Given request
Return, word for word, every line that follows.

:: Available data ::

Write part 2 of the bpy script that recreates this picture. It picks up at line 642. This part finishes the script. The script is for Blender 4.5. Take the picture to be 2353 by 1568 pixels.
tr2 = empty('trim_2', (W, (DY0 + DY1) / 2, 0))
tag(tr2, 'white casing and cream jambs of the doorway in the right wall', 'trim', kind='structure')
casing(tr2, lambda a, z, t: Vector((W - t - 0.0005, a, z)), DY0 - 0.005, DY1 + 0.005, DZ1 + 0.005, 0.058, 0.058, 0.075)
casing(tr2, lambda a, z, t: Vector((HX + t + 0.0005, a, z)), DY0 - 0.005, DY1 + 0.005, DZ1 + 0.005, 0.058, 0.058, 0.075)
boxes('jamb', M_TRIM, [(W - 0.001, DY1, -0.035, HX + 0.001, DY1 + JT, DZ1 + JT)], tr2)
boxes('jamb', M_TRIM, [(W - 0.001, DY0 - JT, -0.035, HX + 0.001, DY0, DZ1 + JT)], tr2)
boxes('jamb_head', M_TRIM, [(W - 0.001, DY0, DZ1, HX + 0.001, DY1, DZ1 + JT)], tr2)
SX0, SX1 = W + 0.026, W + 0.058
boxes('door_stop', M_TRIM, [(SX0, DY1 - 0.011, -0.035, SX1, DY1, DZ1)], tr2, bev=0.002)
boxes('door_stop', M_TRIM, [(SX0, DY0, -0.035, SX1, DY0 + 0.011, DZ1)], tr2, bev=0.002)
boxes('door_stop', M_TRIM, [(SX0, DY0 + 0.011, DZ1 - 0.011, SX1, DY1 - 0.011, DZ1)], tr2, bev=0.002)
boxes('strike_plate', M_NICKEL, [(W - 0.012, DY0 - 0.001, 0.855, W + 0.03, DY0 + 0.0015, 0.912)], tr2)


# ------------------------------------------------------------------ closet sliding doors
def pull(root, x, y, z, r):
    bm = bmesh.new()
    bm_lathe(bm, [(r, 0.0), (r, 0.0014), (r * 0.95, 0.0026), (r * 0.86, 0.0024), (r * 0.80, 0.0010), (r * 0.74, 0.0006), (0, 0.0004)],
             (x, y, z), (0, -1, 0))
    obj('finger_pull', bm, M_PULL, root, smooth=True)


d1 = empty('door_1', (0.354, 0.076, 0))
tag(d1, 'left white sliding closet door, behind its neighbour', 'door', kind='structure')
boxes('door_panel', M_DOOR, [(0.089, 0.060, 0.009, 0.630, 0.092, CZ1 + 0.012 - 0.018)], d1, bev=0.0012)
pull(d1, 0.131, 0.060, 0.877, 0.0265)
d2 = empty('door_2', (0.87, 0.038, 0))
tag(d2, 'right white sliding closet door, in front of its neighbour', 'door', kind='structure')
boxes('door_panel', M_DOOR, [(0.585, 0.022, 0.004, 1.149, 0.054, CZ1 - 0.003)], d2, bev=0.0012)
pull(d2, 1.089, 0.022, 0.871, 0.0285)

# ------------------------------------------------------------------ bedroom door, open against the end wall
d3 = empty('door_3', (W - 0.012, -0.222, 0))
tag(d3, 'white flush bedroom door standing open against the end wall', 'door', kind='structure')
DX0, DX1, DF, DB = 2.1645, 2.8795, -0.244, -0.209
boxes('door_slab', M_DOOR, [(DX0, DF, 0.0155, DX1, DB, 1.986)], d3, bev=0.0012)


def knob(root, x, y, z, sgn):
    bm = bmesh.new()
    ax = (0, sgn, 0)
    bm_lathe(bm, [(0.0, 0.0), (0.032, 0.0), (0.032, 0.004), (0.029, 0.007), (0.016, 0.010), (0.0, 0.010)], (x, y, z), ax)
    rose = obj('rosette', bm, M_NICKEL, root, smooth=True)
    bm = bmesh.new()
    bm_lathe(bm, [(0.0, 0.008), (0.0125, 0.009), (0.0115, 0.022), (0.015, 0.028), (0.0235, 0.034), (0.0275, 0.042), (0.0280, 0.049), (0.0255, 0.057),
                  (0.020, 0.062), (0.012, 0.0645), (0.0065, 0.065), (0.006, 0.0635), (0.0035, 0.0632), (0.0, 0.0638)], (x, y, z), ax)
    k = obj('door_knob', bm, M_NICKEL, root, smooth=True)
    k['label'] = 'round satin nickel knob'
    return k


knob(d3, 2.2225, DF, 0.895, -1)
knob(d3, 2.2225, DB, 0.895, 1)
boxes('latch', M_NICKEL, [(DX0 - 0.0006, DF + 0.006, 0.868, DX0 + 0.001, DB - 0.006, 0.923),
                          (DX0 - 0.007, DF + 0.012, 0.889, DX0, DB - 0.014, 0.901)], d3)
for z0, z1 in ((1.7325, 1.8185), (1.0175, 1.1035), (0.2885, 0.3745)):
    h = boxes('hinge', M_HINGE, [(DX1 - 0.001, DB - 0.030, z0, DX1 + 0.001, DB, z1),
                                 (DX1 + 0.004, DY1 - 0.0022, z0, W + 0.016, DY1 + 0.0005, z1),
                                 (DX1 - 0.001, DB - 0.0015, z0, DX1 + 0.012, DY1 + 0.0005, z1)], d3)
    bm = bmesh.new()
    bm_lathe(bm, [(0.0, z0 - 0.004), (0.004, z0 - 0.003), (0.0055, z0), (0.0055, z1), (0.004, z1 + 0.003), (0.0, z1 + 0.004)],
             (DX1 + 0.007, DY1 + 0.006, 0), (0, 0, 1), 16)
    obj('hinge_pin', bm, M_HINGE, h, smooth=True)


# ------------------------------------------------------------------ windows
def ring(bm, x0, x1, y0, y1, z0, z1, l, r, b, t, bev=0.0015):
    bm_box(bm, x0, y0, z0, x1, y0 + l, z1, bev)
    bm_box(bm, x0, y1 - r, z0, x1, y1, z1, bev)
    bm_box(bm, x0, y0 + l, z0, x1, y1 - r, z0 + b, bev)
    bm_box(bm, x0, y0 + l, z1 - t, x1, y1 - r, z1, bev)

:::

Right answer
Write part 2 of the bpy script that recreates this picture. It picks up at line 642. This part finishes the script. The script is for Blender 4.5. Take the picture to be 2353 by 1568 pixels.
tr2 = empty('trim_2', (W, (DY0 + DY1) / 2, 0))
tag(tr2, 'white casing and cream jambs of the doorway in the right wall', 'trim', kind='structure')
casing(tr2, lambda a, z, t: Vector((W - t - 0.0005, a, z)), DY0 - 0.005, DY1 + 0.005, DZ1 + 0.005, 0.058, 0.058, 0.075)
casing(tr2, lambda a, z, t: Vector((HX + t + 0.0005, a, z)), DY0 - 0.005, DY1 + 0.005, DZ1 + 0.005, 0.058, 0.058, 0.075)
boxes('jamb', M_TRIM, [(W - 0.001, DY1, -0.035, HX + 0.001, DY1 + JT, DZ1 + JT)], tr2)
boxes('jamb', M_TRIM, [(W - 0.001, DY0 - JT, -0.035, HX + 0.001, DY0, DZ1 + JT)], tr2)
boxes('jamb_head', M_TRIM, [(W - 0.001, DY0, DZ1, HX + 0.001, DY1, DZ1 + JT)], tr2)
SX0, SX1 = W + 0.026, W + 0.058
boxes('door_stop', M_TRIM, [(SX0, DY1 - 0.011, -0.035, SX1, DY1, DZ1)], tr2, bev=0.002)
boxes('door_stop', M_TRIM, [(SX0, DY0, -0.035, SX1, DY0 + 0.011, DZ1)], tr2, bev=0.002)
boxes('door_stop', M_TRIM, [(SX0, DY0 + 0.011, DZ1 - 0.011, SX1, DY1 - 0.011, DZ1)], tr2, bev=0.002)
boxes('strike_plate', M_NICKEL, [(W - 0.012, DY0 - 0.001, 0.855, W + 0.03, DY0 + 0.0015, 0.912)], tr2)


# ------------------------------------------------------------------ closet sliding doors
def pull(root, x, y, z, r):
    bm = bmesh.new()
    bm_lathe(bm, [(r, 0.0), (r, 0.0014), (r * 0.95, 0.0026), (r * 0.86, 0.0024), (r * 0.80, 0.0010), (r * 0.74, 0.0006), (0, 0.0004)],
             (x, y, z), (0, -1, 0))
    obj('finger_pull', bm, M_PULL, root, smooth=True)


d1 = empty('door_1', (0.354, 0.076, 0))
tag(d1, 'left white sliding closet door, behind its neighbour', 'door', kind='structure')
boxes('door_panel', M_DOOR, [(0.089, 0.060, 0.009, 0.630, 0.092, CZ1 + 0.012 - 0.018)], d1, bev=0.0012)
pull(d1, 0.131, 0.060, 0.877, 0.0265)
d2 = empty('door_2', (0.87, 0.038, 0))
tag(d2, 'right white sliding closet door, in front of its neighbour', 'door', kind='structure')
boxes('door_panel', M_DOOR, [(0.585, 0.022, 0.004, 1.149, 0.054, CZ1 - 0.003)], d2, bev=0.0012)
pull(d2, 1.089, 0.022, 0.871, 0.0285)

# ------------------------------------------------------------------ bedroom door, open against the end wall
d3 = empty('door_3', (W - 0.012, -0.222, 0))
tag(d3, 'white flush bedroom door standing open against the end wall', 'door', kind='structure')
DX0, DX1, DF, DB = 2.1645, 2.8795, -0.244, -0.209
boxes('door_slab', M_DOOR, [(DX0, DF, 0.0155, DX1, DB, 1.986)], d3, bev=0.0012)


def knob(root, x, y, z, sgn):
    bm = bmesh.new()
    ax = (0, sgn, 0)
    bm_lathe(bm, [(0.0, 0.0), (0.032, 0.0), (0.032, 0.004), (0.029, 0.007), (0.016, 0.010), (0.0, 0.010)], (x, y, z), ax)
    rose = obj('rosette', bm, M_NICKEL, root, smooth=True)
    bm = bmesh.new()
    bm_lathe(bm, [(0.0, 0.008), (0.0125, 0.009), (0.0115, 0.022), (0.015, 0.028), (0.0235, 0.034), (0.0275, 0.042), (0.0280, 0.049), (0.0255, 0.057),
                  (0.020, 0.062), (0.012, 0.0645), (0.0065, 0.065), (0.006, 0.0635), (0.0035, 0.0632), (0.0, 0.0638)], (x, y, z), ax)
    k = obj('door_knob', bm, M_NICKEL, root, smooth=True)
    k['label'] = 'round satin nickel knob'
    return k


knob(d3, 2.2225, DF, 0.895, -1)
knob(d3, 2.2225, DB, 0.895, 1)
boxes('latch', M_NICKEL, [(DX0 - 0.0006, DF + 0.006, 0.868, DX0 + 0.001, DB - 0.006, 0.923),
                          (DX0 - 0.007, DF + 0.012, 0.889, DX0, DB - 0.014, 0.901)], d3)
for z0, z1 in ((1.7325, 1.8185), (1.0175, 1.1035), (0.2885, 0.3745)):
    h = boxes('hinge', M_HINGE, [(DX1 - 0.001, DB - 0.030, z0, DX1 + 0.001, DB, z1),
                                 (DX1 + 0.004, DY1 - 0.0022, z0, W + 0.016, DY1 + 0.0005, z1),
                                 (DX1 - 0.001, DB - 0.0015, z0, DX1 + 0.012, DY1 + 0.0005, z1)], d3)
    bm = bmesh.new()
    bm_lathe(bm, [(0.0, z0 - 0.004), (0.004, z0 - 0.003), (0.0055, z0), (0.0055, z1), (0.004, z1 + 0.003), (0.0, z1 + 0.004)],
             (DX1 + 0.007, DY1 + 0.006, 0), (0, 0, 1), 16)
    obj('hinge_pin', bm, M_HINGE, h, smooth=True)


# ------------------------------------------------------------------ windows
def ring(bm, x0, x1, y0, y1, z0, z1, l, r, b, t, bev=0.0015):
    bm_box(bm, x0, y0, z0, x1, y0 + l, z1, bev)
    bm_box(bm, x0, y1 - r, z0, x1, y1, z1, bev)
    bm_box(bm, x0, y0 + l, z0, x1, y1 - r, z0 + b, bev)
    bm_box(bm, x0, y0 + l, z1 - t, x1, y1 - r, z1, bev)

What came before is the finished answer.